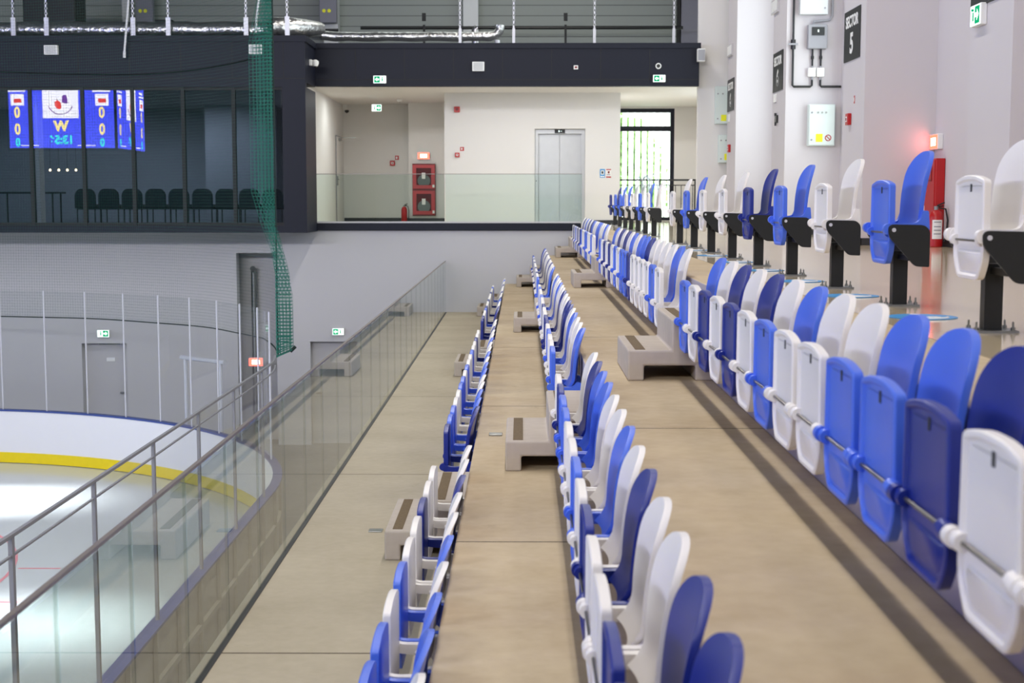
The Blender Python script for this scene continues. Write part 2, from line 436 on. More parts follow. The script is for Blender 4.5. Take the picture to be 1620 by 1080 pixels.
rows = {  # riser x, tread z, row phrase, group, colours from the aisle outward: near block, middle block, end block
    'top': (R3, L2, 'top terrace row', 'folding seats of the top terrace row', 'BWNWNWBWWBBNWW', 'WBWWWWNBBWBWNWNWB', 'WBWWBBWWBNWNWBWNW'),
    'mid': (R2, L1, 'middle terrace row', 'folding seats of the middle terrace row', 'WNBBWWBWNWWNNW', 'BWWBWNNWWNWWBWWBW', 'BWWNWWNWWWNWWNWBN'),
    'low': (R1, 0, 'lowest row', 'folding seats of the lowest row by the walkway', 'WWNWWBWBBWB', 'NBBWWBBWBWWBWWNWW', 'NNWWBNWWNWWWNWWBW'),
}
for rk, (rx, z, ph, grp, s0, s1, s2) in rows.items():
    for i, c in enumerate(s0):
        place_seat((2, False), c, (rx, 8.965-P*i, z), f'{CN[c]} folding seat in the {ph}, {ORD[i]} seat before the near steps', grp)
    for i, c in enumerate(s1):
        place_seat((2, False), c, (rx, 10.70+P*i, z), f'{CN[c]} folding seat in the {ph}, {ORD[i]} seat beyond the near steps', grp)
    for i, c in enumerate(s2):
        place_seat((1, False), c, (rx, 20.42+P*i, z), f'{CN[c]} folding seat in the {ph}, {ORD[i]} seat beyond the mid-distance steps', grp)
for i, c in enumerate('WBWBNWWBW'):
    place_seat((2, True), c, (2.19, 6.25+1.545*i, L3), f'{CN[c]} folding seat on a black post on the concourse, {ORD[i]} along its row', 'folding seats on black posts')
for i, c in enumerate('WBWWBBN'):
    place_seat((2, True), c, (2.19, 22.25+1.545*i, L3), f'{CN[c]} post-mounted folding seat past the concourse gap, {ORD[i]} from the gap', 'folding seats on black posts')
# clear plastic film pulled over three of the far post seats
for k, i in enumerate((1, 2, 3)):
    y = 22.25+1.545*i; n = 14; b = MB(); vs = []
    prof = [(-.02, .30), (-.035, .5), (-.04, .7), (-.05, .92), (.01, 1.0), (.07, .92), (.06, .7), (.07, .5), (.075, .32)]
    for j in range(n+1):
        for q, (x, zz) in enumerate(prof):
            vs.append((x+random.uniform(-.012, .012), -.25+.5*j/n+random.uniform(-.01, .01), zz+random.uniform(-.02, .02)))
    m = len(prof)
    b.add(vs, [(j*m+q, j*m+q+1, (j+1)*m+q+1, (j+1)*m+q) for j in range(n) for q in range(m-1)])
    o = b.build('plastic_cover', M['plastic'], smooth=30, loc=(2.19, y, L3))
    tag(o, 'clear plastic film draped over the %s post seat past the concourse gap' % ORD[i], 'cover', 'clear plastic covers on far seats')

# floor stickers at the wheelchair bays
for i in range(8):
    y = 7.02+1.545*i
    r = empty('floor_sticker', (1.98, y, L3+.001), 'light blue wheelchair sticker on the concourse floor, %s along the post seats' % ORD[i], 'sticker', 'blue wheelchair stickers')
    MB().lathe([(.17, 0), (.17, .002)], (0, 0, 0), 28).build('sticker_sheet', M['bluesign'], r)
    g = MB().box(-.015, .015, -.02, .09, .002, .004).box(-.015, .07, -.035, -.01, .002, .004).box(.05, .08, -.12, -.03, .002, .004)
    g.lathe([(.026, .002), (.026, .004)], (0, .13, 0), 12)
    g.path([(.02+.085*math.cos(a), -.06+.085*math.sin(a), .003) for a in [PI*.7+k*PI/9 for k in range(12)]], .008, 6)
    g.build('wheelchair_pictogram', M['signwht'], r)

# small metal plates on the terraces
tag(MB().box(-.245, -.145, 10.62, 10.72, L1, L1+.012).build('floor_plate', M['zinc'], bevel=.003), 'small zinc plate on lower terrace beside the lowest seat row', 'plate')
tag(MB().box(-1.10, -1.00, 10.02, 10.11, 0, .008).build('floor_plate', M['zinc'], bevel=.003), 'small zinc plate on the walkway near the lowest step block', 'plate')

# ------------------------------------------------------------------ glass balustrade along the walkway
bal = empty('glass_balustrade', (-1.605, 14, 0), 'long frameless glass balustrade along the walkway edge above the rink', 'balustrade')
bal.location = (0, 0, 0)
PW = .935
for i in range(32):
    y = 30.02-PW*(i+1)
    MB().box(-1.614, -1.596, y+.006, y+PW-.006, .0, 1.07).build('glass_pane', M['glass'], bal)
MB().box(-1.616, -1.594, 30.02-PW*32, 30.02, 1.07, 1.085).build('top_rail', M['railcap'], bal)['label'] = 'thin grey top rail'
MB().box(-1.618, -1.580, 30.02-PW*32, 30.02, -.001, .004).build('base_shadow_strip', M['black'], bal)['label'] = 'black strip for the shadow gap at the base'  # dark strip drawn for the shadow gap under the glass

# ------------------------------------------------------------------ rink
ZI, ZB = -2.84, -1.77
CX, CY, RR, SX, EY = -11.65, 20.0, 8.0, -3.65, 28.0
def rink_path(off=0, step=.5, x_start=-25.0, y_end=-14.0):
    pts = []
    r = RR+off; x = x_start
    while x < CX: pts.append((x, CY+r, 0, 1)); x += step
    n = int(r*PI/2/step)+1
    for k in range(n+1):
        a = PI/2-k/n*PI/2; pts.append((CX+r*math.cos(a), CY+r*math.sin(a), math.cos(a), math.sin(a)))
    y = CY-step
    while y > y_end: pts.append((CX+r, y, 1, 0)); y -= step
    return pts
def ribbon(pts, o0, o1, z0, z1):
    """closed strip along pts between offsets o0..o1 and heights"""
    b = MB(); vs = []; n = len(pts)
    for x, y, nx, ny in pts:
        vs += [(x+nx*o0, y+ny*o0, z0), (x+nx*o1, y+ny*o1, z0), (x+nx*o1, y+ny*o1, z1), (x+nx*o0, y+ny*o0, z1)]
    fs = [(i*4+k, i*4+(k+1) % 4, i*4+4+(k+1) % 4, i*4+4+k) for i in range(n-1) for k in range(4)]
    fs += [(3, 2, 1, 0), tuple((n-1)*4+k for k in range(4))]
    return b.add(vs, fs)
pp = rink_path()
struct(MB().box(-36, -1.56, -34, 31.0, -3.0, -2.85).build('arena_floor', M['arenafloor']))
ice = MB()
loop = [(p[0], p[1]) for p in rink_path(-.01)] + [(-3.66, -30), (-33.6, -30), (-33.6, 22), (-25.5, 27.99)]
ice.prism(loop, 'z', -2.85, ZI)
io = struct(ice.build('ice_floor', M['ice']))
def arc_ring(cx, cy, r, w, a0, a1, n):
    b = MB(); vs = []
    for k in range(n+1):
        a = a0+(a1-a0)*k/n
        for q in (r-w/2, r+w/2): vs.append((cx+q*math.cos(a), cy+q*math.sin(a), ZI+.003))
    return b.add(vs, [(2*k, 2*k+1, 2*k+3, 2*k+2) for k in range(n)])
ln = arc_ring(CX, 18.9, 4.5, .05, 0, 2*PI, 64)
for sy in (-.85, .85):
    ln.box(CX+4.5, CX+5.1, 18.9+sy-.025, 18.9+sy+.025, ZI+.001, ZI+.003); ln.box(CX-5.1, CX-4.5, 18.9+sy-.025, 18.9+sy+.025, ZI+.001, ZI+.003)
tag(ln.build('faceoff_circle', M['redline']), 'pale red face-off circle and hash marks painted on the ice', 'marking')
boards = empty('dasher_boards', (0, 0, 0), 'white curved rink boards with yellow kick strip and blue cap', 'rink boards')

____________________

## Direction:
Quote each line of the listing exactly, but leave the pictures out.

## The output:
The Blender Python script for this scene continues. Write part 2, from line 436 on. More parts follow. The script is for Blender 4.5. Take the picture to be 1620 by 1080 pixels.
rows = {  # riser x, tread z, row phrase, group, colours from the aisle outward: near block, middle block, end block
    'top': (R3, L2, 'top terrace row', 'folding seats of the top terrace row', 'BWNWNWBWWBBNWW', 'WBWWWWNBBWBWNWNWB', 'WBWWBBWWBNWNWBWNW'),
    'mid': (R2, L1, 'middle terrace row', 'folding seats of the middle terrace row', 'WNBBWWBWNWWNNW', 'BWWBWNNWWNWWBWWBW', 'BWWNWWNWWWNWWNWBN'),
    'low': (R1, 0, 'lowest row', 'folding seats of the lowest row by the walkway', 'WWNWWBWBBWB', 'NBBWWBBWBWWBWWNWW', 'NNWWBNWWNWWWNWWBW'),
}
for rk, (rx, z, ph, grp, s0, s1, s2) in rows.items():
    for i, c in enumerate(s0):
        place_seat((2, False), c, (rx, 8.965-P*i, z), f'{CN[c]} folding seat in the {ph}, {ORD[i]} seat before the near steps', grp)
    for i, c in enumerate(s1):
        place_seat((2, False), c, (rx, 10.70+P*i, z), f'{CN[c]} folding seat in the {ph}, {ORD[i]} seat beyond the near steps', grp)
    for i, c in enumerate(s2):
        place_seat((1, False), c, (rx, 20.42+P*i, z), f'{CN[c]} folding seat in the {ph}, {ORD[i]} seat beyond the mid-distance steps', grp)
for i, c in enumerate('WBWBNWWBW'):
    place_seat((2, True), c, (2.19, 6.25+1.545*i, L3), f'{CN[c]} folding seat on a black post on the concourse, {ORD[i]} along its row', 'folding seats on black posts')
for i, c in enumerate('WBWWBBN'):
    place_seat((2, True), c, (2.19, 22.25+1.545*i, L3), f'{CN[c]} post-mounted folding seat past the concourse gap, {ORD[i]} from the gap', 'folding seats on black posts')
# clear plastic film pulled over three of the far post seats
for k, i in enumerate((1, 2, 3)):
    y = 22.25+1.545*i; n = 14; b = MB(); vs = []
    prof = [(-.02, .30), (-.035, .5), (-.04, .7), (-.05, .92), (.01, 1.0), (.07, .92), (.06, .7), (.07, .5), (.075, .32)]
    for j in range(n+1):
        for q, (x, zz) in enumerate(prof):
            vs.append((x+random.uniform(-.012, .012), -.25+.5*j/n+random.uniform(-.01, .01), zz+random.uniform(-.02, .02)))
    m = len(prof)
    b.add(vs, [(j*m+q, j*m+q+1, (j+1)*m+q+1, (j+1)*m+q) for j in range(n) for q in range(m-1)])
    o = b.build('plastic_cover', M['plastic'], smooth=30, loc=(2.19, y, L3))
    tag(o, 'clear plastic film draped over the %s post seat past the concourse gap' % ORD[i], 'cover', 'clear plastic covers on far seats')

# floor stickers at the wheelchair bays
for i in range(8):
    y = 7.02+1.545*i
    r = empty('floor_sticker', (1.98, y, L3+.001), 'light blue wheelchair sticker on the concourse floor, %s along the post seats' % ORD[i], 'sticker', 'blue wheelchair stickers')
    MB().lathe([(.17, 0), (.17, .002)], (0, 0, 0), 28).build('sticker_sheet', M['bluesign'], r)
    g = MB().box(-.015, .015, -.02, .09, .002, .004).box(-.015, .07, -.035, -.01, .002, .004).box(.05, .08, -.12, -.03, .002, .004)
    g.lathe([(.026, .002), (.026, .004)], (0, .13, 0), 12)
    g.path([(.02+.085*math.cos(a), -.06+.085*math.sin(a), .003) for a in [PI*.7+k*PI/9 for k in range(12)]], .008, 6)
    g.build('wheelchair_pictogram', M['signwht'], r)

# small metal plates on the terraces
tag(MB().box(-.245, -.145, 10.62, 10.72, L1, L1+.012).build('floor_plate', M['zinc'], bevel=.003), 'small zinc plate on lower terrace beside the lowest seat row', 'plate')
tag(MB().box(-1.10, -1.00, 10.02, 10.11, 0, .008).build('floor_plate', M['zinc'], bevel=.003), 'small zinc plate on the walkway near the lowest step block', 'plate')

# ------------------------------------------------------------------ glass balustrade along the walkway
bal = empty('glass_balustrade', (-1.605, 14, 0), 'long frameless glass balustrade along the walkway edge above the rink', 'balustrade')
bal.location = (0, 0, 0)
PW = .935
for i in range(32):
    y = 30.02-PW*(i+1)
    MB().box(-1.614, -1.596, y+.006, y+PW-.006, .0, 1.07).build('glass_pane', M['glass'], bal)
MB().box(-1.616, -1.594, 30.02-PW*32, 30.02, 1.07, 1.085).build('top_rail', M['railcap'], bal)['label'] = 'thin grey top rail'
MB().box(-1.618, -1.580, 30.02-PW*32, 30.02, -.001, .004).build('base_shadow_strip', M['black'], bal)['label'] = 'black strip for the shadow gap at the base'  # dark strip drawn for the shadow gap under the glass

# ------------------------------------------------------------------ rink
ZI, ZB = -2.84, -1.77
CX, CY, RR, SX, EY = -11.65, 20.0, 8.0, -3.65, 28.0
def rink_path(off=0, step=.5, x_start=-25.0, y_end=-14.0):
    pts = []
    r = RR+off; x = x_start
    while x < CX: pts.append((x, CY+r, 0, 1)); x += step
    n = int(r*PI/2/step)+1
    for k in range(n+1):
        a = PI/2-k/n*PI/2; pts.append((CX+r*math.cos(a), CY+r*math.sin(a), math.cos(a), math.sin(a)))
    y = CY-step
    while y > y_end: pts.append((CX+r, y, 1, 0)); y -= step
    return pts
def ribbon(pts, o0, o1, z0, z1):
    """closed strip along pts between offsets o0..o1 and heights"""
    b = MB(); vs = []; n = len(pts)
    for x, y, nx, ny in pts:
        vs += [(x+nx*o0, y+ny*o0, z0), (x+nx*o1, y+ny*o1, z0), (x+nx*o1, y+ny*o1, z1), (x+nx*o0, y+ny*o0, z1)]
    fs = [(i*4+k, i*4+(k+1) % 4, i*4+4+(k+1) % 4, i*4+4+k) for i in range(n-1) for k in range(4)]
    fs += [(3, 2, 1, 0), tuple((n-1)*4+k for k in range(4))]
    return b.add(vs, fs)
pp = rink_path()
struct(MB().box(-36, -1.56, -34, 31.0, -3.0, -2.85).build('arena_floor', M['arenafloor']))
ice = MB()
loop = [(p[0], p[1]) for p in rink_path(-.01)] + [(-3.66, -30), (-33.6, -30), (-33.6, 22), (-25.5, 27.99)]
ice.prism(loop, 'z', -2.85, ZI)
io = struct(ice.build('ice_floor', M['ice']))
def arc_ring(cx, cy, r, w, a0, a1, n):
    b = MB(); vs = []
    for k in range(n+1):
        a = a0+(a1-a0)*k/n
        for q in (r-w/2, r+w/2): vs.append((cx+q*math.cos(a), cy+q*math.sin(a), ZI+.003))
    return b.add(vs, [(2*k, 2*k+1, 2*k+3, 2*k+2) for k in range(n)])
ln = arc_ring(CX, 18.9, 4.5, .05, 0, 2*PI, 64)
for sy in (-.85, .85):
    ln.box(CX+4.5, CX+5.1, 18.9+sy-.025, 18.9+sy+.025, ZI+.001, ZI+.003); ln.box(CX-5.1, CX-4.5, 18.9+sy-.025, 18.9+sy+.025, ZI+.001, ZI+.003)
tag(ln.build('faceoff_circle', M['redline']), 'pale red face-off circle and hash marks painted on the ice', 'marking')
boards = empty('dasher_boards', (0, 0, 0), 'white curved rink boards with yellow kick strip and blue cap', 'rink boards')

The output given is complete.